Papers Written in Academia w/o Date

Actually most of the journals in my field are not in the business to make money, but only to break even if possible. They are owned by professional societies (IEEE in my case) and breaking even is hard enough - I’ve seen the budgets. They are mostly run by volunteer editors, who don’t get paid. I got a reasonable dinner earlier this month at an Ed Board meeting, that is my pay for the year.

The reason journals publish papers on the web (though I agree the paper in question has probably already been published) is that for purposes of tenure a paper on the web is worth nothing. What counts is that it passes review and is put in the most prestigious journal possible. Some of these are write-only; they have miniscule circulations, and the papers probably get read by only the few people in that area. But they go on. Page charges, which usually get paid for by grants, are ways of keeping these low circulation magazines more or less solvent.

I believe that many journals allow authors to put their papers on the web site. The bottom of the first page has the copyright information and the journal issue and page numbers, for citations, and this is added in editing and probably won’t be in the copy the author has.

That’s the difference then. In chemistry, the ACS is the society to belong to. The ACS is big money. Cracks are showing in their model. Many chemists are letting membership lapse and I’ve even heard of one school refusing to renew, but it’s a monolith that will not go down easy.

The vast majority of editors (and editorial board members, and referees) of academic journals, in all fields, are volunteers who do not get paid. It does not follow that the publishers of the journals, whether they be professional societies or commercial companies, are not making money off them. Usually they are. Profitability is often quite high, even for very low circulation journals (which usually charge huge subscription fees). It may be true that the journal you are involved with does little better than break even, but, as you will know, the IEEE publishes many journals, some with pretty wide circulation, and I would be considerably surprised if they do not make a good profit from their journal stable as a whole. This is certainly known to be true of the ACS journals, and of course the many academic journals published by commercial publishers make a profit (or at least are expected soon to do so).

For another view on the state of publication try Jorge Cham aka PhD comics.

Elsevier made over a billion euros in 2011. There is big money around.

And the difference between the final published format of a paper and the preprint format is often just a couple of keystrokes in the LaTeX file (which is freely available with the PDF version of the preprint). Comment out one line and uncomment another, and recompile it, and you’ve got something that looks like it came right out of the pages of the journal.

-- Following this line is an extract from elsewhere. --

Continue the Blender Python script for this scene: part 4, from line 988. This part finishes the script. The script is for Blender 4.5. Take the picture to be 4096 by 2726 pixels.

I believe the first cite here is from the Feb 1997 International Journal of Neural Systems:
Int. J. Neural Syst. 8(1): 113-126 (1997)

In the second cite, isn’t the Jounal with the date listed at the bottom of every page?
“International Journal of human Computer Interaction (IJHCI) ), Volume (3) : Issue (1) : 2012”

I’ve never seen a published article without the publication date, and most reprints or other reproductions of it have that date…otherwise you do have to look around a bit.

Apparently you are only familiar with the recent literature. Believe me, it used to be very common - if you go back far enough (a few decades) it was the norm - for bibliographic data not to printed on the paper itself. This, though, was in the days when the only way to look at a journal article was to have a physical copy of the journal in your hands, so you discovered those details by looking at the cover or the contents page. Putting the data on the individual paper itself was a response to technological advance: first of all photocopying, through which it became common to distribute copies of single articles rather than complete issues or volumes, and later electronic distribution via PDFs. Some journals, though, especially in the humanities, took a while to catch up with these advances, and only began including bibliographic data on the article itself quite recently. There may be a few holdouts even now.

But yeah, you are right about that gesture recognition paper. The bibliographic data is right there at the foot of every page. RaftPeople isn’t really trying here.

That paper seems quite standard for a conference paper in CS. They usually don’t have the date printed on them. Journal papers will though.

And nobody that I know of pays publishers to publish papers. Whether this is accepted practice or not will be highly field dependent.

Clearly I missed that in my attempt to find examples. Those weren’t real ones I had encountered, just a quick google and selected a couple that appeared to follow the same pattern.

When I’m not just quickly trying to find examples I scrutinize the document in detail and typically the best I can do is find the most recent date of any reference.